1. Gender policing was constant.  Boys could reveal that they were really "girls," and therefore reprehensible, by carrying their books wrong, by wearing the wrong socks, by using the wrong words (greetings consisted of "H'lo," not "Hi," and we used last names, not first names.)

2. Thus opening themselves up for a barrage of physical assaults from Mean Boys and miscellaneous bullies.  And the adults never intervened.  "You will be fighting every day for the rest of your life," they said.  "You must learn to defend yourself."

3. Even more oppressive was the utter lack of civility in children's culture.  You found a small group of friends and clung together to ward off the constant jibes and insults from members of other groups.

4. No one knew, or let on, that same-sex desire, behavior, or romance could exist.  Same-sex friendships were portrayed as trivial, inconsequential, always abandoned instantly and without hesitation for the pursuit of the feminine.

5. That pursuit of the feminine was expected to be, or to soon become, our sole reason for living. So the interrogation of "What girl do you like?" What girl do you like?" never ended.

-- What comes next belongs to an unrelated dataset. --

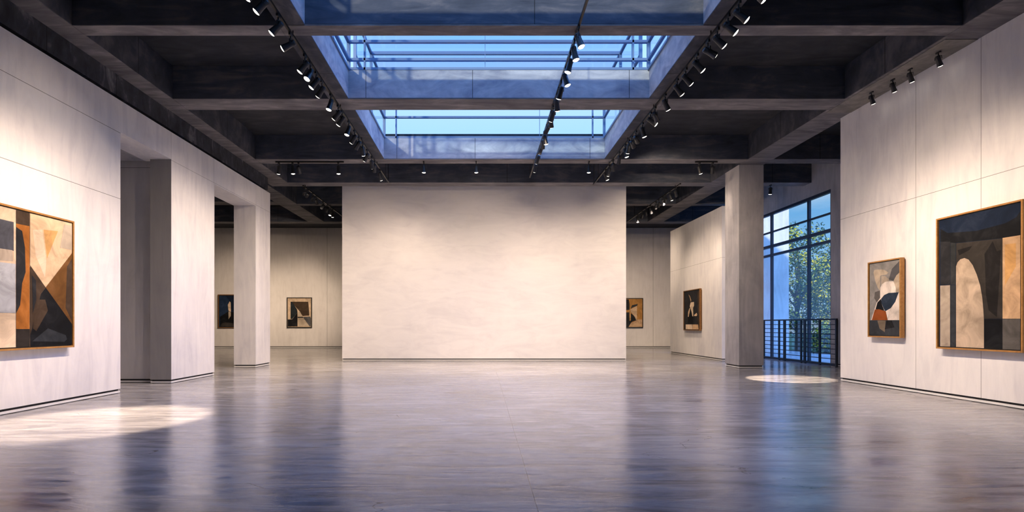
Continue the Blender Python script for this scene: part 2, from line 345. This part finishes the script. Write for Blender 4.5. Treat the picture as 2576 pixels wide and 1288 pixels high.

It got better.  By high school, the gender policing was minimal -- it was ok to play in the orchestra, or say "delicious," or wear white socks.  The physical assaults ended.  Members of different cliques began to treat each other civilly.

But still, same-sex desire, behavior, or romance was never mentioned, presumed not to exist, and the "What girl do you like" interrogation intensified day by day, year by year.

That's why I hated it when a nostalgia-minded adult exclaimed "This is the best time of your life!  All joy and freedom, no problems, no responsibilities!" I still do.

Where did that idiotic idea come from, anyway?

I blame Jean-Jacques Rousseau (1712-1778), who disputed then then-current view of children as born evil, infested with original sin.  He proclaimed that they were "noble savages," untrained but endowed with the best of human nature.

By the time of the Romantic Era (1815), William Wordsworth was proclaiming that we come down from heaven "trailing clouds of glory." Only later do "shades of the prison-house" close upon us.

During the late 19th century, more and more children were attending school instead of going to work, and gradually adults and children began to inhabit different spheres. They had different daily activities, games, toys, books, music; children were shielded from knowledge of sex and death, shielded, indeed, from any knowledge of adults except for relatives and childcare professionals.  And the adults began to look back at that separate child sphere with nostalgic longing.

Lewis Carroll was only 28 years old when he wrote:
I'd give all the wealth that years have piled, the slow result of life's decay,
To be once more a little child for one bright summer day.

But the worst offender is "The Barefoot Boy," by John Greenleaf Whitter (1851), which millions of schoolkids were forced to memorize by adults trying to impress upon them that their lives were perfect.

You've probably heard of it, or some of its many parodies, such as Max Shulman's humorous novel, Barefoot Boy with Cheek

But have you actually read it?  It's awful, even worse than James Whitcomb Rileys stuff.  It's about a "barefoot boy with cheek of tan" who wanders around the countryside, investigating woodchucks, moles, tortoises, orioles, and wasps, which is something a thousand times better than anything adults do.  The moral: we are born with an intimate connection to the natural world, but when we grow up, life stinks.





Ok, I never did any of those things when I was a kid, and the only cheeks of tan I was interested in were in a different part of the anatomy.